Is fast track being fast tracked? George Zornick at the Nation today suggests that the fast track authority for President Barack Obama to enter the United States into the Trans-Pacific Partnership (TPP), a massive, wide-scope international agreement, may soon be rushed through Congress without adequate opportunity for Congress members and the American people to consider the matter. This circumvention of regular process in Congress and of public scrutiny should not be a surprise given that Senate Majority Leader Mitch McConnell (R-KY) and House of Representatives Speaker John Boehner (R-OH) support the granting of this presidential power that Rep. Walter Jones (R-NC), a Ron Paul Institute Advisory Board member, calls “absolutely a threat on our Constitution, on our sovereignty.”
Read here Zornick’s article detailing the subversion of regular process, including through holding a Senate committee hearing on the fast track bill before the bill is even available to read, in order to obtain quick Senate approval of the fast track authority.
Michael McAuliff provides in the Huffington Post additional details regarding Senate chicanery that appeared suddenly today concerning the fast track legislation.
McAuliff also explains that the fast track legislation has implications far beyond the TPP. Passing fast track legislation, he notes, could give Obama authority to enter into additional international agreements, such as the Transatlantic Trade and Investment Partnership, as well.
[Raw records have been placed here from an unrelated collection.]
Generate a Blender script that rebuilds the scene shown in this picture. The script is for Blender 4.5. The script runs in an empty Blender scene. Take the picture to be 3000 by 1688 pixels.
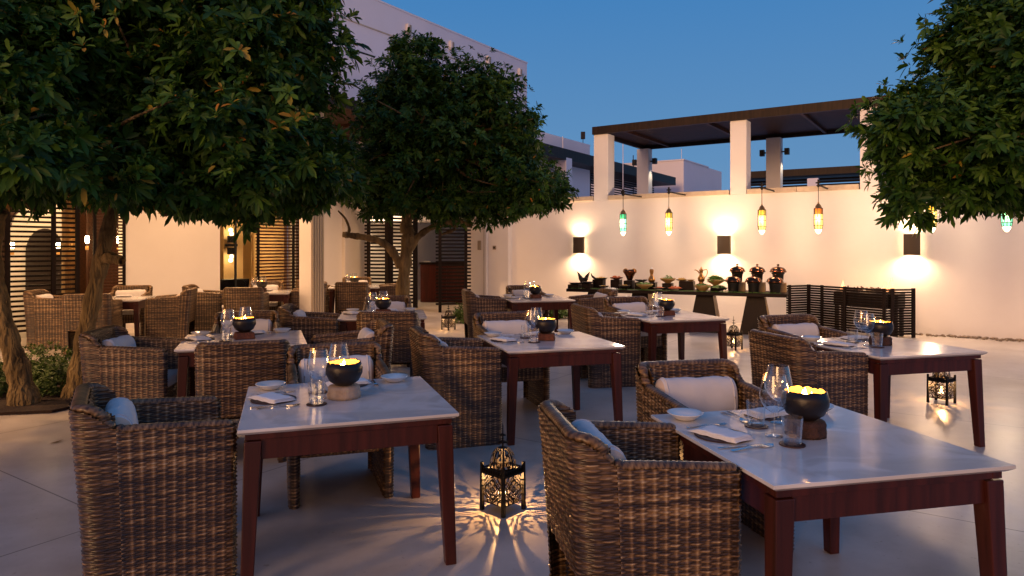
import bpy, math, random
import numpy as np
from mathutils import Vector, Matrix
random.seed(7)
R = math.radians
sc = bpy.context.scene
col = bpy.data.collections.new('courtyard'); sc.collection.children.link(col)

# ---------------------------------------------------------------- materials
def mat(name, color=(.5,.5,.5), rough=.5, metal=0., spec=.5, bump=None, var=None, emis=None, trans=0., ior=1.45, alpha=1., coat=0.):
    """bump=(scale, strength, distance)  var=(scale, dark colour, amount)"""
    m = bpy.data.materials.new(name); m.use_nodes = True
    nt = m.node_tree; b = nt.nodes['Principled BSDF']
    b.inputs['Base Color'].default_value = (*color, 1)
    b.inputs['Roughness'].default_value = rough
    b.inputs['Metallic'].default_value = metal
    b.inputs['Specular IOR Level'].default_value = spec
    b.inputs['Transmission Weight'].default_value = trans
    b.inputs['IOR'].default_value = ior
    b.inputs['Alpha'].default_value = alpha
    b.inputs['Coat Weight'].default_value = coat
    if emis:
        b.inputs['Emission Color'].default_value = (*emis[0], 1)
        b.inputs['Emission Strength'].default_value = emis[1]
    if bump or var:
        tc = nt.nodes.new('ShaderNodeTexCoord')
    if var:
        n = nt.nodes.new('ShaderNodeTexNoise'); n.inputs['Scale'].default_value = var[0]
        n.inputs['Detail'].default_value = 6; n.inputs['Roughness'].default_value = .65
        nt.links.new(tc.outputs['Object'], n.inputs['Vector'])
        r = nt.nodes.new('ShaderNodeValToRGB')
        r.color_ramp.elements[0].position = .3; r.color_ramp.elements[1].position = .7
        k = var[2]
        r.color_ramp.elements[0].color = (*[c*(1-k)+d*k for c, d in zip(color, var[1])], 1)
        r.color_ramp.elements[1].color = (*color, 1)
        nt.links.new(n.outputs['Fac'], r.inputs['Fac'])
        nt.links.new(r.outputs['Color'], b.inputs['Base Color'])
    if bump:
        n = nt.nodes.new('ShaderNodeTexNoise'); n.inputs['Scale'].default_value = bump[0]
        n.inputs['Detail'].default_value = 5
        nt.links.new(tc.outputs['Object'], n.inputs['Vector'])
        bp = nt.nodes.new('ShaderNodeBump'); bp.inputs['Strength'].default_value = bump[1]
        bp.inputs['Distance'].default_value = bump[2]
        nt.links.new(n.outputs['Fac'], bp.inputs['Height'])
        nt.links.new(bp.outputs['Normal'], b.inputs['Normal'])
    return m

def wood_mat(name, c1, c2, rough=.35, axis=(1,1,.06), scale=30, spec=.18):
    m = mat(name, c1, rough, spec=spec); nt = m.node_tree; b = nt.nodes['Principled BSDF']
    tc = nt.nodes.new('ShaderNodeTexCoord'); mp = nt.nodes.new('ShaderNodeMapping')
    mp.inputs['Scale'].default_value = axis
    n = nt.nodes.new('ShaderNodeTexNoise'); n.inputs['Scale'].default_value = scale; n.inputs['Detail'].default_value = 5
    r = nt.nodes.new('ShaderNodeValToRGB'); r.color_ramp.elements[0].position = .35; r.color_ramp.elements[1].position = .65
    r.color_ramp.elements[0].color = (*c2, 1); r.color_ramp.elements[1].color = (*c1, 1)
    nt.links.new(tc.outputs['Object'], mp.inputs['Vector']); nt.links.new(mp.outputs['Vector'], n.inputs['Vector'])
    nt.links.new(n.outputs['Fac'], r.inputs['Fac']); nt.links.new(r.outputs['Color'], b.inputs['Base Color'])
    bp = nt.nodes.new('ShaderNodeBump'); bp.inputs['Strength'].default_value = .25; bp.inputs['Distance'].default_value = .002
    nt.links.new(n.outputs['Fac'], bp.inputs['Height']); nt.links.new(bp.outputs['Normal'], b.inputs['Normal'])
    return m

def attr_mat(name, ramp, rough=.5, spec=.4, transl=0.):
    """colour from the per-vertex scalar 'tint' through a ramp"""
    m = mat(name, (1,1,1), rough, spec=spec); nt = m.node_tree; b = nt.nodes['Principled BSDF']
    a = nt.nodes.new('ShaderNodeAttribute'); a.attribute_name = 'tint'
    r = nt.nodes.new('ShaderNodeValToRGB')
    els = r.color_ramp.elements
    els[0].position, els[0].color = ramp[0][0], (*ramp[0][1], 1)
    els[1].position, els[1].color = ramp[-1][0], (*ramp[-1][1], 1)
    for p, c in ramp[1:-1]:
        e = els.new(p); e.color = (*c, 1)
    nt.links.new(a.outputs['Fac'], r.inputs['Fac'])
    nt.links.new(r.outputs['Color'], b.inputs['Base Color'])
    if transl:
        t = nt.nodes.new('ShaderNodeBsdfTranslucent'); mx = nt.nodes.new('ShaderNodeMixShader')
        mx.inputs['Fac'].default_value = transl
        nt.links.new(r.outputs['Color'], t.inputs['Color'])
        nt.links.new(b.outputs['BSDF'], mx.inputs[1]); nt.links.new(t.outputs['BSDF'], mx.inputs[2])
        nt.links.new(mx.outputs['Shader'], nt.nodes['Material Output'].inputs['Surface'])
    return m

M = {}
M['plaster'] = mat('white plaster', (.80,.765,.725), .85, bump=(35,.25,.004), var=(.9,(.66,.61,.56),.35))
M['plaster2'] = mat('lavender white plaster', (.84,.79,.80), .85, bump=(30,.2,.004), var=(.5,(.64,.6,.6),.3))
M['stonecap'] = mat('cream cap stone', (.62,.52,.38), .7, bump=(60,.4,.004), var=(5,(.4,.3,.2),.6))
M['darkwood'] = wood_mat('dark stained wood', (.030,.017,.011), (.014,.008,.006), .45)
M['screenwood'] = wood_mat('black stained slats', (.013,.008,.007), (.007,.005,.004), .5, spec=.1)
M['brownslat'] = wood_mat('brown slats', (.07,.028,.012), (.04,.016,.008), .5)
M['soffit'] = wood_mat('brown soffit boards', (.06,.024,.012), (.03,.012,.007), .5, axis=(.06,1,1))
M['redwood'] = wood_mat('red brown table wood', (.066,.014,.009), (.034,.008,.005), .34, spec=.4)
M['redwood2'] = wood_mat('red cabinet wood', (.10,.014,.009), (.05,.008,.006), .3)
M['blackwood'] = wood_mat('black brown buffet wood', (.011,.004,.0035), (.007,.003,.0025), .5)
M['cloth'] = mat('white cushion linen', (.66,.64,.62), .9, bump=(500,.35,.001), var=(9,(.55,.53,.5),.4))
M['clothband'] = mat('cushion end linen', (.60,.48,.36), .9, bump=(500,.3,.001))
M['napkin'] = mat('white napkin cotton', (.78,.78,.78), .85, bump=(260,.25,.001))
M['china'] = mat('white china', (.82,.80,.74), .12, coat=.4)
m = bpy.data.materials.new('clear glass'); m.use_nodes = True; nt = m.node_tree; nt.nodes.remove(nt.nodes['Principled BSDF'])
ga = nt.nodes.new('ShaderNodeBsdfTransparent'); ga.inputs['Color'].default_value = (.93,.95,.96,1)
gb = nt.nodes.new('ShaderNodeBsdfGlossy'); gb.inputs['Roughness'].default_value = .03; gb.inputs['Color'].default_value = (1,1,1,1)
gl = nt.nodes.new('ShaderNodeLayerWeight'); gl.inputs['Blend'].default_value = .5; gf = nt.nodes.new('ShaderNodeMath'); gf.operation = 'POWER'; gf.inputs[1].default_value = 2.0; nt.links.new(gl.outputs['Facing'], gf.inputs[0])
ga2 = nt.nodes.new('ShaderNodeMapRange'); ga2.inputs['To Min'].default_value = .09; ga2.inputs['To Max'].default_value = .95; nt.links.new(gf.outputs[0], ga2.inputs['Value'])
gm = nt.nodes.new('ShaderNodeMixShader')
nt.links.new(ga2.outputs['Result'], gm.inputs['Fac']); nt.links.new(ga.outputs[0], gm.inputs[1]); nt.links.new(gb.outputs[0], gm.inputs[2])
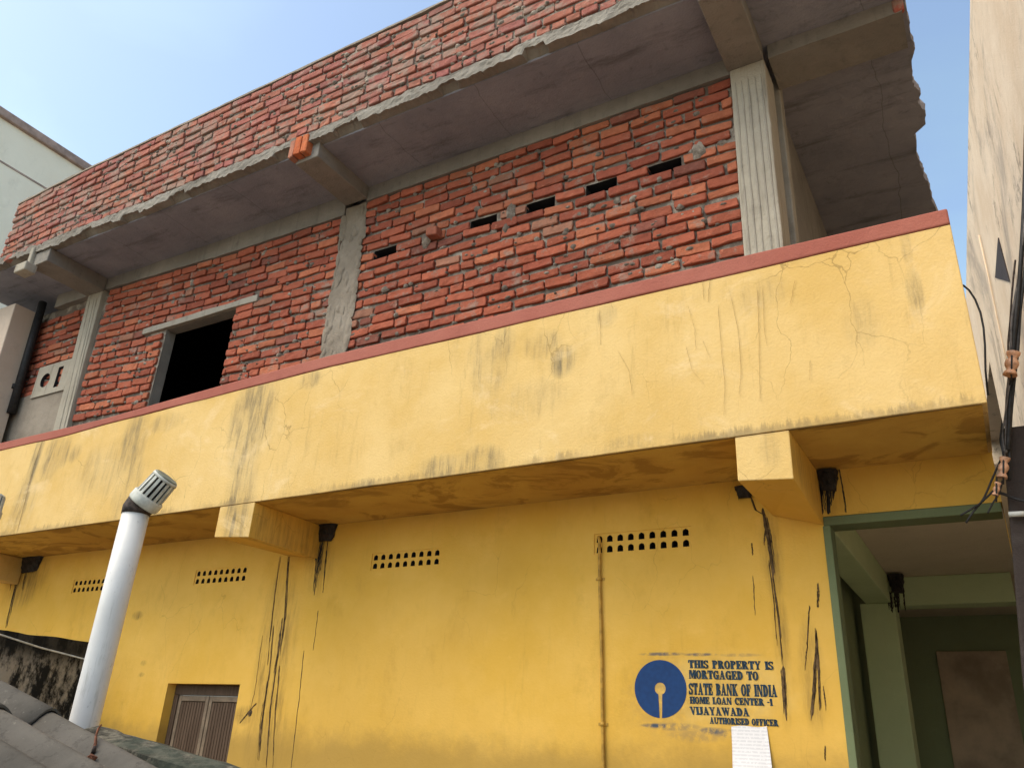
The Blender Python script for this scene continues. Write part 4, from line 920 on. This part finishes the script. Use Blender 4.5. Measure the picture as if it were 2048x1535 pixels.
# raised dark triangle above it, its colour standing in for a shaded hole
mb = MB(); q = [hA, hB, hC]; off = Vector((-.012, 0, 0))
a = [mb.vert(p+off) for p in q]; e = [mb.vert(p+Vector((.02, 0, 0))) for p in q]; mb.face(a); 
for i in range(3): j = (i+1) % 3; mb.face((a[i], e[i], e[j], a[j]))
mb.build('dark_triangle_patch', M_pole, nr)
# conduit down the neighbour wall
mb = MB(); mb.tube([ron(1962, 470)+off*2, ron(1985, 570)+off*2, ron(2010, 690)+off*2, ron(2030, 780)+off*2], .012, 6); tag(mb.build('wall_conduit', M_peach), 'peach painted conduit down the stained right hand wall', 'pipe')
# service post beside the porch, cables and insulators
yc = 4.1
post = thing('service_post', 'dark grimy service post at the right edge beside the green porch', 'post', (.19, yc+.16, 0))
pt, pb_ = at(2012, 905, y=yc), at(2019, 1030, y=yc)
mb = MB(); xl = [(at(2013, 905, y=yc).x, 3.05), (at(2017, 1030, y=yc).x, 2.62), (at(2028, 1260, y=yc).x, 2.0), (at(2046, 1535, y=yc).x, 1.25), (at(2046, 1535, y=yc).x-.01, 0)]
rows = [[mb.vert(x, yc, z), mb.vert(x+.2, yc, z), mb.vert(x+.2, yc+.2, z), mb.vert(x, yc+.2, z)] for x, z in xl]
for a, c in zip(rows, rows[1:]):
    for k in range(4): j = (k+1) % 4; mb.face((a[j], a[k], c[k], c[j]))
mb.face(rows[0]); mb.face(rows[-1][::-1]); mb.build('post', M_pole, post, .01)
mb = MB(); mb.tube([at(2017, 1028, y=yc-.03), at(2060, 1026, y=yc-.03)], .012, 8); mb.build('cross_rod', M_steel, post)
cabs = [
 ('black service cable hanging down the right edge of the photo', [(2052,250),(2047,420),(2040,560),(2030,640),(2026,700),(2020,780),(2016,900)], .014, M_black),
 ('grey cable looping in front of the black service cable', [(2056,380),(2046,470),(2036,560),(2024,640),(2022,720),(2014,800),(2012,905)], .008, M_grey),
 ('black cable dangling outermost to the right of the bundle', [(2060,300),(2052,520),(2040,620),(2036,700),(2028,760),(2020,850),(2018,960)], .010, M_black),
 ('brown twisted cable ending at the upper insulator', [(2030,520),(2024,580),(2020,640),(2017,690),(2019,730)], .006, M_wrap),
 ('thin twisted cable between the two insulators', [(2018,770),(2010,830),(2006,870),(2009,905),(2008,930)], .005, M_grey),
 ('black cable fanning lowest across the green porch beam', [(2004,915),(1985,955),(1965,1000),(1945,1015),(1920,1030)], .006, M_black),
 ('black cable fanning across the porch beam to a frayed end', [(2000,965),(1982,985),(1962,1005),(1945,1025),(1932,1045)], .006, M_black),
 ('short black cable dropping from the lower insulator', [(2006,960),(1998,985),(1985,1005),(1975,1025)], .005, M_black),
 ('black cable running from the lower insulator out to the right', [(1998,985),(2010,988),(2030,996),(2060,1004)], .009, M_black)]
for lab, pts, r, mt in cabs:
    mb = MB(); P = [at(a+random.uniform(-1, 1), c, y=yc-.06+.012*(k % 3)) for k, (a, c) in enumerate(pts)]
    Q = []
    for i in range(len(P)-1):
        p0, p1, p2, p3 = P[max(i-1, 0)], P[i], P[i+1], P[min(i+2, len(P)-1)]
        for k in range(5):
            t = k/5; Q.append(.5*((2*p1)+(p2-p0)*t+(2*p0-5*p1+4*p2-p3)*t*t+(3*p1-p0-3*p2+p3)*t**3))
    Q.append(P[-1]); mb.tube(Q, r*.75, 8); tag(mb.build('cable', mt), lab, 'cable', 'cables at the right edge')
# loose wire arching from the balcony end
mb = MB(); mb.tube([at(a, c, y=YP+.06) for a, c in ((1926,570),(1938,580),(1950,598),(1961,625),(1967,655),(1970,690),(1971,740),(1976,790))], .0045, 8); tag(mb.build('loose_wire', M_black), 'thin black wire arching off the right end of the balcony', 'wire')
def insulator(pts, r, lab):
    root = thing('insulator', lab, 'insulator', at(*pts[-1], y=yc-.07), 'cable insulators')
    P = [at(a, c, y=yc-.09) for a, c in pts]; mb = MB(); n = 12; Q = []; Rr = []
    for i in range(n+1):
        t = i/n; Q.append(P[0].lerp(P[1], t)); Rr.append(r*(.55+.45*abs(math.cos(t*math.pi*2))))
    mb.tube(Q, Rr, 14); mb.build('ceramic_body', M_cerm, root)
    mb = MB(); m_ = P[0].lerp(P[1], .5); mb.tube([P[0]+Vector((0, 0, .03)), m_+Vector((0, -r, 0)), P[1]+Vector((0, 0, -.03))], .004, 6); mb.build('binding_wire', M_black, root)
insulator([(2027,705), (2020,750)], .030, 'upper orange insulator on the cable bundle')
insulator([(2010,915), (2004,955)], .022, 'lower orange insulator where the cables fan out')
insulator([(1996,965), (1990,990)], .014, 'small pale insulator below the others by the porch')
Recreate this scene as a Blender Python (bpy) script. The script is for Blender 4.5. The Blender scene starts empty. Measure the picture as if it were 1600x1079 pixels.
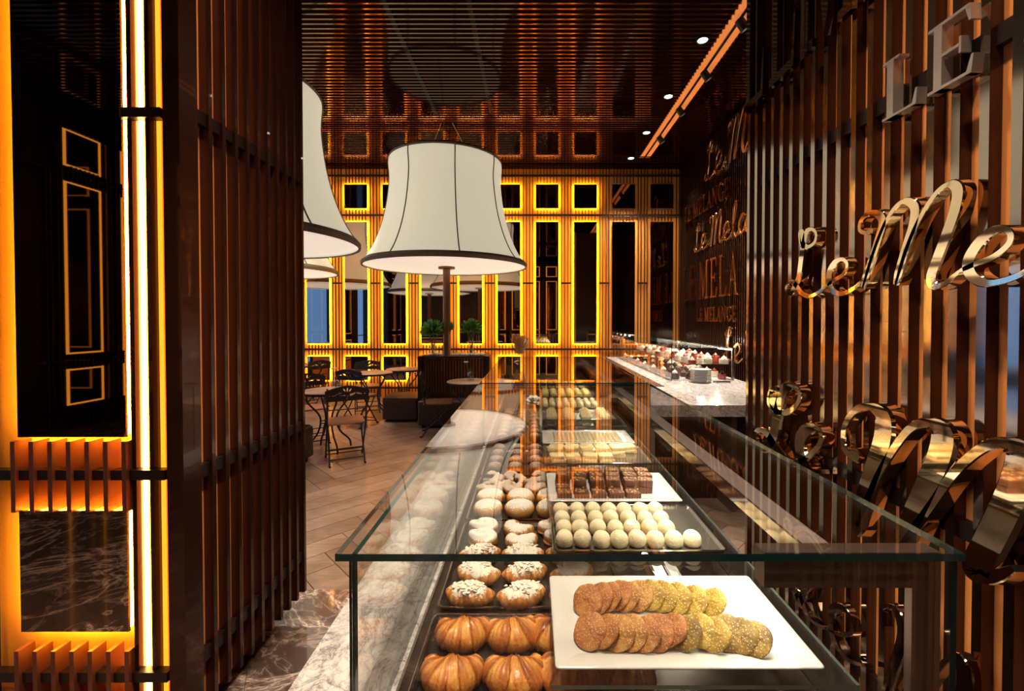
import bpy, bmesh, math, random
from math import sin, cos, pi, radians, sqrt, atan2
from mathutils import Vector, Matrix

SC = bpy.context.scene
COL = SC.collection
rnd = random.Random(7)

# ------------------------------------------------------------------ camera, world, light, exposure
FPX, CX, CY, PITCH, EYE = 690.0, 832.0, 511.0, radians(0.9), 1.6
cd = bpy.data.cameras.new('camera')
cam = bpy.data.objects.new('camera', cd)
COL.objects.link(cam)
cd.sensor_width = 36.0
cd.sensor_fit = 'HORIZONTAL'
cd.lens = FPX / 1600 * 36.0
cd.shift_x = (800 - CX) / 1600
cd.shift_y = -(539.5 - CY) / 1600
cd.clip_start = 0.02
cam.location = (0, 0, EYE)
cam.rotation_euler = (pi / 2 - PITCH, 0, 0)
SC.camera = cam
SC.view_settings.view_transform = 'Standard'
SC.view_settings.look = 'None'
SC.view_settings.gamma = 1.0
SC.view_settings.use_curve_mapping = False
SC.view_settings.exposure = 0.45
try:
    SC.cycles.transparent_max_bounces = 24
    SC.cycles.max_bounces = 12
    SC.cycles.glossy_bounces = 7
    SC.cycles.diffuse_bounces = 4
    SC.cycles.sample_clamp_indirect = 4.0
    SC.cycles.caustics_reflective = False
    SC.cycles.caustics_refractive = False
except Exception:
    pass

w = bpy.data.worlds.new('dusk_sky')
SC.world = w
w.use_nodes = True
nt = w.node_tree
bg = nt.nodes['Background']
tc = nt.nodes.new('ShaderNodeTexCoord')
sp = nt.nodes.new('ShaderNodeSeparateXYZ')
rp = nt.nodes.new('ShaderNodeValToRGB')
nt.links.new(tc.outputs['Generated'], sp.inputs[0])
nt.links.new(sp.outputs['Z'], rp.inputs[0])
nt.links.new(rp.outputs[0], bg.inputs[0])
rp.color_ramp.elements[0].position = 0.0
rp.color_ramp.elements[0].color = (0.10, 0.23, 0.50, 1)
rp.color_ramp.elements[1].position = 0.6
rp.color_ramp.elements[1].color = (0.10, 0.28, 0.70, 1)
bg.inputs[1].default_value = 2.0


def ray(px, py):
    dx, dy = (px - CX) / FPX, -(py - CY) / FPX
    Y = cos(PITCH) + dy * sin(PITCH)
    Z = -sin(PITCH) + dy * cos(PITCH)
    return dx / Y, Z / Y


def onY(px, py, Y):
    a, b = ray(px, py)
    return Vector((a * Y, Y, EYE + b * Y))


def onX(px, py, X):
    a, b = ray(px, py)
    Y = X / a
    return Vector((X, Y, EYE + b * Y))


def lamp(name, kind, loc, energy, color, rot=(0, 0, 0), **kw):
    d = bpy.data.lights.new(name, kind)
    d.energy = energy
    d.color = color
    for k, v in kw.items():
        setattr(d, k, v)
    o = bpy.data.objects.new(name, d)
    COL.objects.link(o)
    o.location = loc
    o.rotation_euler = rot
    return o


# ------------------------------------------------------------------ materials
MATS = {}


class NT:
    def __init__(s, name):
        m = bpy.data.materials.new(name)
        m.use_nodes = True
        s.m, s.t = m, m.node_tree
        s.b = s.t.nodes['Principled BSDF']
        s.out = s.t.nodes['Material Output']
        MATS[name] = m

    def n(s, typ, **kw):
        x = s.t.nodes.new('ShaderNode' + typ)
        for k, v in kw.items():
            if k.startswith('i_'):
                key = k[2:].replace('_', ' ')
                x.inputs[key].default_value = v
            else:
                setattr(x, k, v)
        return x

    def l(s, a, b):
        s.t.links.new(a, b)

    def coord(s, scale=(1, 1, 1), rot=(0, 0, 0)):
        c = s.n('TexCoord')
        m = s.n('Mapping')
        m.inputs['Scale'].default_value = scale
        m.inputs['Rotation'].default_value = rot
        s.l(c.outputs['Object'], m.inputs[0])
        return m.outputs[0]

    def noise(s, vec, scale, detail=4, rough=.55, dist=0):
        x = s.n('TexNoise')
        x.inputs['Scale'].default_value = scale
        x.inputs['Detail'].default_value = detail
        x.inputs['Roughness'].default_value = rough
        x.inputs['Distortion'].default_value = dist
        s.l(vec, x.inputs['Vector'])
        return x.outputs['Fac']

    def ramp(s, fac, stops):
        r = s.n('ValToRGB')
        e = r.color_ramp.elements
        while len(e) < len(stops):
            e.new(0.5)
        for i, (p, c) in enumerate(stops):
            e[i].position = p
            e[i].color = (c[0], c[1], c[2], 1)
        s.l(fac, r.inputs[0])
        return r.outputs[0]

    def mix(s, fac, a, b, mode='MIX'):
        x = s.n('MixRGB', blend_type=mode)
        for v, i in ((fac, 0), (a, 1), (b, 2)):
            if isinstance(v, (int, float)):
                x.inputs[i].default_value = v
            elif isinstance(v, tuple):
                x.inputs[i].default_value = (v[0], v[1], v[2], 1)
            else:
                s.l(v, x.inputs[i])
        return x.outputs[0]

    def math(s, op, a, b=0.0, c=None):
        x = s.n('Math', operation=op)
        for i, v in enumerate((a, b) if c is None else (a, b, c)):
            if isinstance(v, (int, float)):
                x.inputs[i].default_value = v
            else:
                s.l(v, x.inputs[i])
        return x.outputs[0]

    def set(s, color=None, rough=None, metal=None, coat=None, spec=None):
        for key, v in (('Base Color', color), ('Roughness', rough), ('Metallic', metal), ('Coat Weight', coat), ('Specular IOR Level', spec)):
            if v is None:
                continue
            if isinstance(v, tuple):
                s.b.inputs[key].default_value = (v[0], v[1], v[2], 1)
            elif isinstance(v, (int, float)):
                s.b.inputs[key].default_value = v
            else:
                s.l(v, s.b.inputs[key])

    def bump(s, h, strength=.3, dist=.002):
        x = s.n('Bump')
        x.inputs['Strength'].default_value = strength
        x.inputs['Distance'].default_value = dist
        s.l(h, x.inputs['Height'])
        s.l(x.outputs[0], s.b.inputs['Normal'])

    def attr(s, name):
        a = s.n('Attribute', attribute_name=name)
        return a.outputs['Fac']


def plain(name, color, rough=.5, metal=0., var=.12, scale=30, bump=0, coat=0):
    t = NT(name)
    v = t.coord()
    f = t.noise(v, scale)
    d = tuple(c * (1 - var) for c in color)
    u = tuple(min(1, c * (1 + var)) for c in color)
    t.set(color=t.ramp(f, [(.3, d), (.7, u)]), rough=rough, metal=metal, coat=coat)
    if bump:
        t.bump(f, .5, bump)
    return t.m


def emit(name, color, strength):
    t = NT(name)
    t.set(color=color, rough=.6)
    t.b.inputs['Emission Color'].default_value = (*color, 1)
    t.b.inputs['Emission Strength'].default_value = strength
    return t.m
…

Under fast track authority (sometimes called trade promotion authority), all these agreements would be binding on the US unless voted down in the House and Senate via an expedited, streamlined process. McAuliff underlines the potential grand ramifications of fast track legislation when he writes:
The fast track authority will likely pave the way for both the controversial Transatlantic Trade and Investment Partnership agreement with the European Union and the Trans-Pacific Partnership with a dozen Asian nations. Both deals are vastly larger than NAFTA, and would involve about two-thirds of the entire world’s economy. Currently, the United States has trade agreements covering just 10 percent of world trade.
Turning procedure on its head to pass major legislation, as with the USA PATRIOT ACT in 2001 and the USA FREEDOM Act last year, without adequate review is a maneuver in which House and Senate leaders are well-versed.